Revisiting Dataset Bias: Surprising Findings from Modern Neural Networks

Introduction to Dataset Bias

Over the past decade, the computer vision community has made substantial strides in addressing dataset bias, a critical issue highlighted by Torralba and Efros in their seminal paper in 2011. The concern was that datasets might inadvertently capture and perpetuate biases present at the time of their creation, impacting the generalizability and fairness of models trained on these datasets. Since then, the advent of deep learning and the creation of larger, more diverse datasets were hoped to mitigate these issues. This blog summarily revisits these assumptions using modern neural networks and extensive experimentation, shedding new light on the persistent nature of dataset bias.

Study Design and Findings

The current investigation is anchored around the concept of "dataset classification," a task designed to understand whether a given model can identify the originating dataset of an unseen image based on learned biases. This setup extends the "Name That Dataset" challenge proposed by Torralba and Efros, incorporating images from contemporary large-scale datasets presumed to be diverse and representative, like YFCC, CC, and DataComp.

Surprisingly, results unveil that modern neural networks, across various architectures and sizes, achieve excellent accuracy in dataset classification tasks, significantly surpassing chance levels. This phenomenon is robust across different dataset combinations and persists despite attempts to mask low-level image features (e.g., compression artifacts, color schemes) through controlled image corruptions. The implications are clear: despite advancements in dataset creation and model development, neural networks continue to capture and exploit dataset-specific biases effectively.

Analyzing Neural Behaviors

Delving further, the study explores whether these models are generalizing patterns or merely memorizing dataset-specific cues. Comparisons with "pseudo-dataset" classification tasks—where subsets are randomly sampled from the same dataset, making them genuinely unbiased—reveal that neural networks attempt to learn generalizable features from dataset biases rather than memorizing specific images. This is in stark contrast to their failure to solve the pseudo-dataset task beyond mere chance, highlighting the presence of exploitable biases in "real" datasets and the networks’ ability to capitalize on them.

Additionally, the investigation extends into the field of self-supervised learning.

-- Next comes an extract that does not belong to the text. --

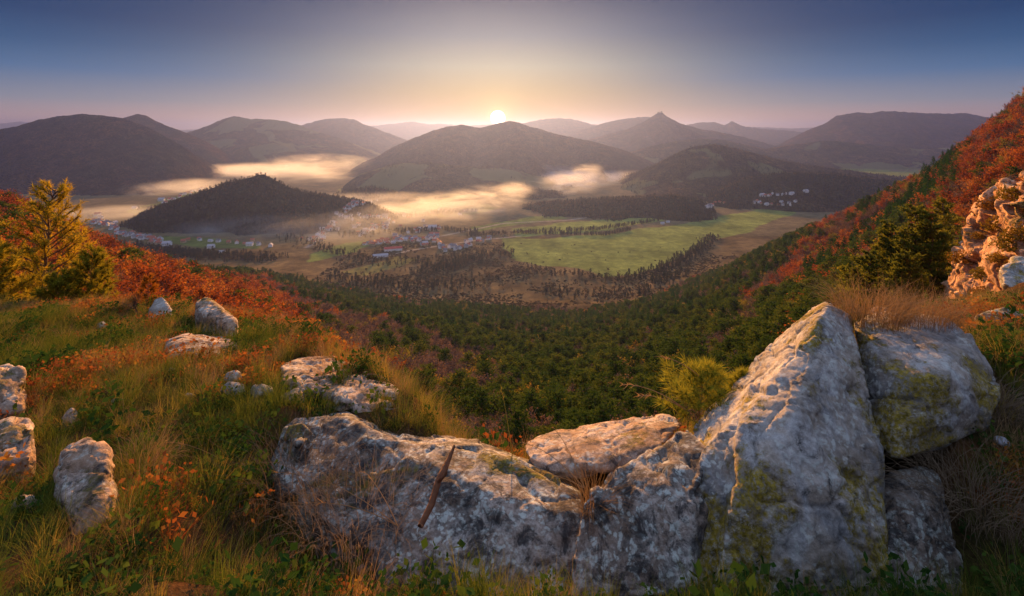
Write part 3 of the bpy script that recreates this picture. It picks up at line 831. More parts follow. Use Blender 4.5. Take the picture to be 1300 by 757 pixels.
c = t.ramp(n, [(.3, (.030, .034, .012)), (.48, (.055, .038, .020)), (.6, (.10, .052, .024)), (.72, (.05, .055, .018))])
c = t.mix(1.0, c, t.ramp(n2, [(.3, (.5, .5, .5)), (.7, (1.6, 1.5, 1.4))]), 'MULTIPLY')
bp = t.new('ShaderNodeBump', ins={'Strength': 1.0, 'Distance': .03, 'Height': n2})
bs = t.new('ShaderNodeBsdfDiffuse', ins={'Color': c, 'Normal': bp.outputs[0]})
t.l.new(bs.outputs[0], out.inputs[0])
tag(obj('ground', mesh_np('ground', np.stack([GX, GY, GZ], -1).reshape(-1, 3), grid_faces(*GX.shape), m, True)), 'grassy rock ledge at the top of the crag', kind='structure')

# ------------------------------------------------------------------ limestone
def rock_mat(name, dark, mid, pale, lichen, moss, warm=(.30, .17, .09), warm_amt=.0, moss_amt=.5, lich_amt=.5, s=1.0, seed=0.0, blk=.0, grain=1.0):
    m, t, out = new_mat(name)
    tc = t.new('ShaderNodeTexCoord')
    mp = t.new('ShaderNodeMapping', ins={'Vector': tc.outputs['Object'], 'Location': (seed, seed*1.7, -seed), 'Scale': (s, s, s)})
    v = mp.outputs[0]
    n1 = t.noise(v, 2.0, 8, .62, .4); n2 = t.noise(v, 9.0, 9, .7, .3); n3 = t.noise(v, 42.0, 8, .75); n4 = t.noise(v, 5.0, 5, .6, 1.2)
    col = t.ramp(t.math('ADD', t.math('MULTIPLY', n1, .6), t.math('MULTIPLY', n2, .4)), [(.38, dark), (.48, mid), (.56, pale)])
    col = t.mix(1.0, col, t.ramp(n3, [(.36, (1-.62*grain,)*3), (.5, (.97, .97, .97)), (.62, (1+.6*grain,)*3)]), 'MULTIPLY')
    if warm_amt:
        col = t.mix(t.math('MULTIPLY', t.ramp(n4, [(.4, 0.0), (.58, 1.0)]), warm_amt), col, warm)
    # crusts of pale lichen with ragged rims
    vo = t.new('ShaderNodeTexVoronoi', ins={'Scale': 26.0, 'Randomness': 1.0})
    wv = t.new('ShaderNodeVectorMath', operation='ADD', ins={0: v, 1: t.new('ShaderNodeVectorMath', operation='SCALE', ins={0: t.new('ShaderNodeTexNoise', ins={'Vector': v, 'Scale': 14.0, 'Detail': 5.0}).outputs['Color'], 'Scale': .16}).outputs[0]})
    t.l.new(wv.outputs[0], vo.inputs['Vector'])
    li = t.math('MULTIPLY', t.ramp(vo.outputs['Distance'], [(.30, 1.0), (.46, 0.0)]), t.ramp(t.noise(v, 4.5, 6, .65), [(.5-.12*lich_amt, 0.0), (.56, 1.0)]))
    col = t.mix(t.math('MULTIPLY', li, .75), col, lichen)
    # black crust
    bk = t.ramp(t.noise(v, 9.0, 10, .82, .6), [(.38+blk, 1.0), (.46+blk, 0.0)])
    col = t.mix(t.math('MULTIPLY', bk, .85), col, (.022, .022, .024))
    # moss pads
    mo = t.ramp(t.math('ADD', t.math('MULTIPLY', t.noise(v, 2.7, 3, .5), .7), t.math('MULTIPLY', t.noise(v, 24, 6, .7), .3)), [(.615-.13*moss_amt, 0.0), (.67-.13*moss_amt, 1.0)])
    mc = t.mix(t.ramp(t.noise(v, 38, 6, .75), [(.35, 0.0), (.65, 1.0)]), tuple(x*.3 for x in moss), tuple(x*1.5 for x in moss))
    brk = t.ramp(t.noise(v, 55, 6, .8), [(.40, 0.25), (.52, 1.0)])
    col = t.mix(t.math('MULTIPLY', mo, brk), col, mc)
    h = t.math('ADD', t.math('ADD', t.math('MULTIPLY', n2, .6), t.math('MULTIPLY', n3, .5)), t.math('MULTIPLY', mo, .25))
    bp = t.new('ShaderNodeBump', ins={'Strength': 1.0, 'Distance': .022/s, 'Height': h})
    b = t.new('ShaderNodeBsdfPrincipled', ins={'Base Color': col, 'Roughness': .9, 'Specular IOR Level': .2, 'Normal': bp.outputs[0]})
    t.l.new(b.outputs[0], out.inputs[0])
    return m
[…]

Models pre-trained without any dataset labels, when later fine-tuned with minimal supervision for dataset classification, still achieve remarkable accuracy. This underscores the deeply ingrained nature of dataset biases within learned representations, further substantiated by the transferability of these biases to enhance performance on unrelated semantic classification tasks.

Human Benchmarking

A user study featuring machine learning practitioners and researchers provides an intriguing contrast to the neural findings. When tasked with dataset classification, human accuracy hovers around 45%, indicating that while certain dataset biases are perceptible to humans, neural networks far exceed human capability in exploiting these biases for classification purposes.

Concluding Thoughts

The persistence and exploitability of dataset biases, as this study showcases, pose crucial questions for the AI research community. While large-scale, diverse datasets represented a path toward mitigating bias, this research suggests that biases, in some form, remain unavoidable. The ability of modern neural networks to discern these biases, sometimes beyond human recognition, highlights the nuanced challenges in achieving truly unbiased AI systems. Future efforts should not only focus on dataset creation but also on developing models and algorithms inherently resistant to or capable of correcting for dataset biases. This study serves as a stark reminder of the complexities inherent in striving for fairness and generalizability within AI and points toward an ongoing journey in understanding and mitigating dataset bias.